• [Available data]:
----------------
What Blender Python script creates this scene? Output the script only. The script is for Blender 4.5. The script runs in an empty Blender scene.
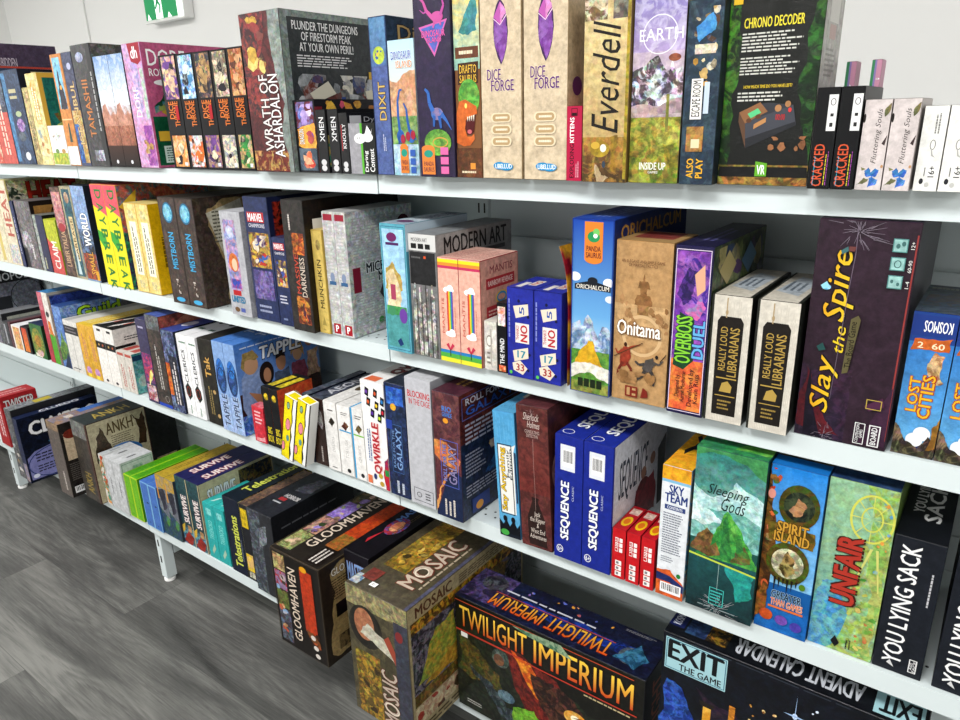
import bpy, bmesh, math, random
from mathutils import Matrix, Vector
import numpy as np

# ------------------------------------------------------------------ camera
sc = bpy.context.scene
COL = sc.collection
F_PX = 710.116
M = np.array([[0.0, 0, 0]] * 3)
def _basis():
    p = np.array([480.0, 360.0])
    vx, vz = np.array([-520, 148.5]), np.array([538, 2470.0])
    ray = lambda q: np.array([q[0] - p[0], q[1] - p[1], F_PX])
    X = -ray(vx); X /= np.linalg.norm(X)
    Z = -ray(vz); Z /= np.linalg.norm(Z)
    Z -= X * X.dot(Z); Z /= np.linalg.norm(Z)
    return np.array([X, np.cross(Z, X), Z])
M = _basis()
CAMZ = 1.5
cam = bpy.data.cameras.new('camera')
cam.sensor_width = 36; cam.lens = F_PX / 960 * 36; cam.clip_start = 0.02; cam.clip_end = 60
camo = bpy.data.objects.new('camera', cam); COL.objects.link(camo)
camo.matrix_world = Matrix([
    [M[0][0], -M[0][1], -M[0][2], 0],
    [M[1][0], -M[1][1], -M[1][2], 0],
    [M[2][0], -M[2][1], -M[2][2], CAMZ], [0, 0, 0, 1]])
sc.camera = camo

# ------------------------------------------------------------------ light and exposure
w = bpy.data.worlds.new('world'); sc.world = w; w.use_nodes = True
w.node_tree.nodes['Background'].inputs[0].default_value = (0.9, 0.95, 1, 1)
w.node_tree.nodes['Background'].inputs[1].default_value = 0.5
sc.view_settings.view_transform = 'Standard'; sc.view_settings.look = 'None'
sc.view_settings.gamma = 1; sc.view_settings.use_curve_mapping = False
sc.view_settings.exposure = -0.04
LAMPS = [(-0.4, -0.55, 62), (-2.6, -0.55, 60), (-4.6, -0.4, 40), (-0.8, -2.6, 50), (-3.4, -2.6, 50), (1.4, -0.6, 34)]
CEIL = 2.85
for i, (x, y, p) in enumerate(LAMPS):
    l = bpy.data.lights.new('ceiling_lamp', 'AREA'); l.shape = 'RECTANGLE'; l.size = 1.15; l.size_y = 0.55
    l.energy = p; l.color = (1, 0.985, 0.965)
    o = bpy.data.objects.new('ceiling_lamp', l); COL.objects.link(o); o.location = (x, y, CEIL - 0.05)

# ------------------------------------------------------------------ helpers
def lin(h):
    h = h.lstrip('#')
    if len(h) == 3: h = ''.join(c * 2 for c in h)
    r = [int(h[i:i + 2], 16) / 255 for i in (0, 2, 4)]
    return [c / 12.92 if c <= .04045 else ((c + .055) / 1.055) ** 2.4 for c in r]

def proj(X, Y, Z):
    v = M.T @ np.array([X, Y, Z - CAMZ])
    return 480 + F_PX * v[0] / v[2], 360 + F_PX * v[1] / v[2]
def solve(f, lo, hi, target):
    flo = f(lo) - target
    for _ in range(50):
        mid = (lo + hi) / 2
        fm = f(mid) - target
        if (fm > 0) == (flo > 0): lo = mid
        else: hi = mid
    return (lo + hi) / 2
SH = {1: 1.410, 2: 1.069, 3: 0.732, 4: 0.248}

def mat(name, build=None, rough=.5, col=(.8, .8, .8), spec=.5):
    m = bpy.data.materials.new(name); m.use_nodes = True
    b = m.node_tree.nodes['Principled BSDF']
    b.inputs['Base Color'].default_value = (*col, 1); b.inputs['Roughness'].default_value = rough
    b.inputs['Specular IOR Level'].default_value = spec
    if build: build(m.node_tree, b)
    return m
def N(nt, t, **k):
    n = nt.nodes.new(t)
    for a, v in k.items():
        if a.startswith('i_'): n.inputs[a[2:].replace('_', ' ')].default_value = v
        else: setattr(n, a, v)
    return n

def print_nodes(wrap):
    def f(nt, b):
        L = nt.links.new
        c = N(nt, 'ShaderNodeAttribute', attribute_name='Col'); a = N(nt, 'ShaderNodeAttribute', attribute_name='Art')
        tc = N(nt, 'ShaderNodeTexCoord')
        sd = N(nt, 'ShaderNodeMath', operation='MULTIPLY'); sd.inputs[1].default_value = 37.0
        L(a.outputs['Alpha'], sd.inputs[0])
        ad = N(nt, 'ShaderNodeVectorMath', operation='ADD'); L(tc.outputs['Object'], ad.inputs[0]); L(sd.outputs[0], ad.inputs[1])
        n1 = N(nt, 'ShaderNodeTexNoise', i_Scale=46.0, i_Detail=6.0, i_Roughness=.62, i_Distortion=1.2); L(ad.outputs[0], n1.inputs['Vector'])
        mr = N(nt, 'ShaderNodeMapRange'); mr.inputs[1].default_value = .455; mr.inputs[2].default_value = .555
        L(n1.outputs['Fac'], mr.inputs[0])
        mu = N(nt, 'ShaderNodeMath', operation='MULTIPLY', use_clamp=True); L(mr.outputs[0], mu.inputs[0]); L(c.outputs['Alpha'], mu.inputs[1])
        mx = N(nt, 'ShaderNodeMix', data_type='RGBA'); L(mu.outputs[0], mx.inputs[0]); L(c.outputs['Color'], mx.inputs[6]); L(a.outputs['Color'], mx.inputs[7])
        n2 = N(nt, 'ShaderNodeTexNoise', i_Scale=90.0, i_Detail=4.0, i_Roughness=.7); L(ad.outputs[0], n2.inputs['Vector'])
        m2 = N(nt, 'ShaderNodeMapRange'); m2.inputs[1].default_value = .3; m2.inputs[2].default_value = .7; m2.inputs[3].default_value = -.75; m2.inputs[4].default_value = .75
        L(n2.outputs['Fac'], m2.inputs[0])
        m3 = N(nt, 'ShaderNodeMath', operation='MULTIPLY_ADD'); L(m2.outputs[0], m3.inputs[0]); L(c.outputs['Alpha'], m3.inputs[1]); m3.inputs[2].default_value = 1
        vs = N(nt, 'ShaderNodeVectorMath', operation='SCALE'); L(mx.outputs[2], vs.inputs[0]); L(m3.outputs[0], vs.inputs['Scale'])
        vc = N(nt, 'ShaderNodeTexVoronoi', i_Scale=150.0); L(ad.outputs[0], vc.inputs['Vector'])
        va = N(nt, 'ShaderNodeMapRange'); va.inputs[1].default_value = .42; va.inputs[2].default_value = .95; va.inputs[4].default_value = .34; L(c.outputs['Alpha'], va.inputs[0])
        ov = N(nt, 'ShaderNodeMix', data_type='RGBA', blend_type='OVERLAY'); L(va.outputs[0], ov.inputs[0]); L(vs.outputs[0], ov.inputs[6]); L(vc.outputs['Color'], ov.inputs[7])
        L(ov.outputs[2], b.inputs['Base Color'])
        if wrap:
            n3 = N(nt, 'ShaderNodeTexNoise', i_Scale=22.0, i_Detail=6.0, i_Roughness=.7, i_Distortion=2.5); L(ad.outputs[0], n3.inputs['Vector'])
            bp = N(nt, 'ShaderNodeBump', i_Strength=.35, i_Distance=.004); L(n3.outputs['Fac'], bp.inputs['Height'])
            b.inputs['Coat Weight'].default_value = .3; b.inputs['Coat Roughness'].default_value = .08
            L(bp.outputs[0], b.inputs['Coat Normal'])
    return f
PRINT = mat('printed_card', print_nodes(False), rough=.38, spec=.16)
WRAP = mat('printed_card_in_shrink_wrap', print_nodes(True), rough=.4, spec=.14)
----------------
Repeat, exactly and in full, each line from the start of the data to the line that contains "import numpy as np". Pictures do not go in.

What Blender Python script creates this scene? Output the script only. The script is for Blender 4.5. The script runs in an empty Blender scene.
import bpy, bmesh, math, random
from mathutils import Matrix, Vector
import numpy as np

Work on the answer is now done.